At this point it was getting quite late, and I wasn’t in the mood for playing around any longer. I just wanted things working again – and preferably without having to undo all my work by restoring from backups. Fine, I thought. If I can’t pass through the USB controller, I’ll just install a spare PCIe NIC and pass through that instead. After all, my modem supports connectivity from either USB or Ethernet, and it doesn’t matter to me which.

Although this seemed like a good approach, and I had the hardware to spare, things once again didn’t work out. The dom0 kernel wanted to load the device drivers of this hardware for itself, and I would have to prevent that if I were to be able to use that in the guest. The kernel driver module was r8169. I started creating entries in /etc/modprobe.d/ and rebuilding the initramfs, which is when it hit me… this is the same kernel module as used by the other integrated network port in the server – which I very much need. If I prevent this from loading, I won’t be able to remotely connect to the server any more via my LAN!

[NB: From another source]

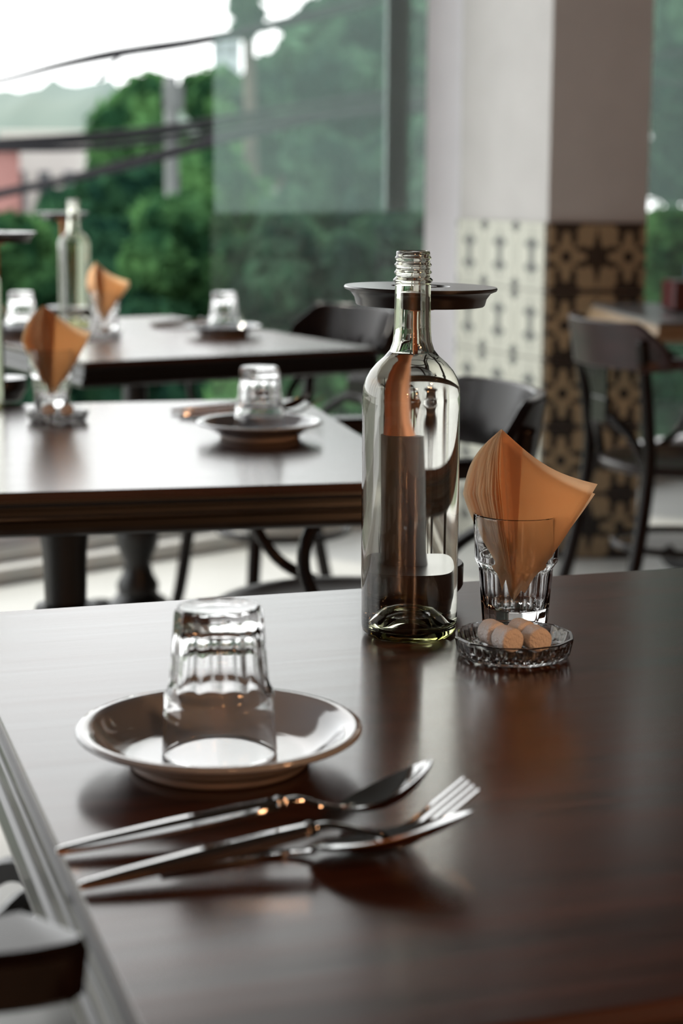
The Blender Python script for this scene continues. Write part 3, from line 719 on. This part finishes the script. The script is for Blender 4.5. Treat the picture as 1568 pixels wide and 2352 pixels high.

It was somewhere in the early hours of Monday morning, I had no Internet access (except through tethering with my N900), I had to go to work the same day, I had not had much sleep the night before, I had slides for a presentation that needed to be created, and I knew J- would kill me if I left the server in this broken state for too long. Further, I wasn’t sure how to proceed, and (to add insult to injury) my N900 battery just died.

I checked the server, and observed that it had two unused PCI slots. Thankfully my home server runs on an old budget motherboard that still supported them, as I figured I could scrounge up an old PCI NIC or two. After pulling some old boxes out of storage, I did indeed find spare PCI NICs. The first one I tried required yet another r8169 kernel module, but then I found an old PCI NIC that was gigabit and had heatsinks on it! I couldn’t see what it was under the heatsinks, but given that the other chipsets were bare, it seemed it would probably be something different. Turned out to be some kind of National Semiconductor NIC. No idea where I brought it from or how long I have had it for, but it proves that sometimes it really does pay to keep old crap. 🙂

So, after installing it, messing around a bit with /etc/modprobe.d/ rebuilding initramfs, tinkering with the dom0 kernel parameters to provide appropriate device-specific xen-pciback parameters (because I’d forget about them if they weren’t in /proc/cmdline), changing the firewall VM configuration profile, etc… my Internets were back.

Unfortunately, even as I write this I still have not had time to go back and investigate the original issue – J- is still invisible to me in my roster when she should appear as online.